Regardless of my hopes and fears, despite the united opposition of Republican lawmakers, it now appears that the bill is almost sure to pass. You can see this from several recent posts on Talking Points Memo. The Democrats have abandoned a controversial parliamentary maneuver and now the House Will Hold Straight Up or Down Vote on Senate Health Care Bill. Progressive skeptics are now falling in line to vote for the bill. Speaker Nancy Pelosi is refusing to allow anti-choice zealot Bart Stupak the opportunity to amend the Senate bill, which is slightly less destructive to women's reproductive freedom than the version originally passed by the House. It may not be a done deal. It will be a close vote that could still go the other way. But even the racist and anti-gay ugliness perpetrated today by "Tea Party" protesters at the Capitol suggests a desperate last-ditch effort to stop the inevitable.

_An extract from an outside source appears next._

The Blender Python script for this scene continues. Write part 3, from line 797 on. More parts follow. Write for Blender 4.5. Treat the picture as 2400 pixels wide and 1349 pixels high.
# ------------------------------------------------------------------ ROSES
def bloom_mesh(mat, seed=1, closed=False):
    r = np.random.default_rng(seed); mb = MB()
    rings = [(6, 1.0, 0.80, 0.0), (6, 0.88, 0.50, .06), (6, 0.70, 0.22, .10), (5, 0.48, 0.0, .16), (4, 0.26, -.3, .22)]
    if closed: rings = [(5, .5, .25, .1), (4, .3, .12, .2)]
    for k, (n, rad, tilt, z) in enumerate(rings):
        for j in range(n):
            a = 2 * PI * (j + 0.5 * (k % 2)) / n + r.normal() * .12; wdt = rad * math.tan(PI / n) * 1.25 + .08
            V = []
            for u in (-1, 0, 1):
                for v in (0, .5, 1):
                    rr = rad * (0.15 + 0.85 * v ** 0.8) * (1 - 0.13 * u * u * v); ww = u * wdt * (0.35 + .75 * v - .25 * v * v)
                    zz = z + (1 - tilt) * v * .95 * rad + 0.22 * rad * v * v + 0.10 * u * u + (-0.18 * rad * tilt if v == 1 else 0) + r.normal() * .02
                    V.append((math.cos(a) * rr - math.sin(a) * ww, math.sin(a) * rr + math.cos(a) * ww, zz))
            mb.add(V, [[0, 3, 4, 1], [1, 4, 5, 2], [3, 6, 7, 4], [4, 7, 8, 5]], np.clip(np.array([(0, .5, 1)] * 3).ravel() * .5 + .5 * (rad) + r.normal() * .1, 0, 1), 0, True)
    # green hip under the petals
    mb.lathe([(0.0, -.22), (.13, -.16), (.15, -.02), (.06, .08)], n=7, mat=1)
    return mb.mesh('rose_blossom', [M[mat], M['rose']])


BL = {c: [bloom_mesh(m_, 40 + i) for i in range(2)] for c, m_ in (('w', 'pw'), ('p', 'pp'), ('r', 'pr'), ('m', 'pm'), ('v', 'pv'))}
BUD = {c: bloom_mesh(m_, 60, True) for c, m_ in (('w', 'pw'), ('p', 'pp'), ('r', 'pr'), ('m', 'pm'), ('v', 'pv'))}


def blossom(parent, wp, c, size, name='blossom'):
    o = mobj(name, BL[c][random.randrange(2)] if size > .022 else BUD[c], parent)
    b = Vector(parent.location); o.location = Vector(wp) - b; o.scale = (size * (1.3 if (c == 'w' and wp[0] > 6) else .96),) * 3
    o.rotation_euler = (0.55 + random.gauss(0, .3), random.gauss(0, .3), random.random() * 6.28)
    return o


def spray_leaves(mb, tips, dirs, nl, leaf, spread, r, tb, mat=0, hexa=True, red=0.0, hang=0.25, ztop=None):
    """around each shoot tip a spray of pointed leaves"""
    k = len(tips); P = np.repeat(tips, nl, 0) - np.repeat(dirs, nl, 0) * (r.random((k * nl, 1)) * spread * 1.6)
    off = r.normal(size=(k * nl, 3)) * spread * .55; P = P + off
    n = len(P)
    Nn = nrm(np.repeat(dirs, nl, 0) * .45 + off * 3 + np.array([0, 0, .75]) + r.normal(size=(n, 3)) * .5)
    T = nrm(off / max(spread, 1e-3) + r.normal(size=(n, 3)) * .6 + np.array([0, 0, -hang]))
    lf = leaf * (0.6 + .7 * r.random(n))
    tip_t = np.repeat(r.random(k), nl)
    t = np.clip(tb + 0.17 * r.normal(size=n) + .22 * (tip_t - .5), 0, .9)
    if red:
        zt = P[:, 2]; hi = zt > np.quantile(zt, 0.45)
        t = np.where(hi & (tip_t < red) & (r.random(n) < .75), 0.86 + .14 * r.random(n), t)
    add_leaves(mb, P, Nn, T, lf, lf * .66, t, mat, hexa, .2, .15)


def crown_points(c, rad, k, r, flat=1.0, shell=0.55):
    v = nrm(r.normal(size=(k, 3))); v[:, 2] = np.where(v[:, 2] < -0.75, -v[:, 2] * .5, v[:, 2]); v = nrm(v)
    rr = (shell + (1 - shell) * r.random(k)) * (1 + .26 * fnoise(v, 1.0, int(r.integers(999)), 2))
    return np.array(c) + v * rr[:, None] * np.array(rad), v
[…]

So it's Spring, y'all. There was so much snow that the local protest that had been scheduled to mark the seventh anniversary of the Iraq War had to be canceled. It may be rescheduled, and other protests took place nationwide. Tomorrow, immigration rights activists will march on Washington, DC to demand reform of our nation's unjust immigration laws. Activists continue working for single-payer health care. And frankly, my friends, I don't believe there is a hell.And I still believe that if we work really hard, we can make this world better without waiting for torment or paradise in some world to come. I hope you are having a lovely Equinox. As for myself, I am going to go for a walk in the snow.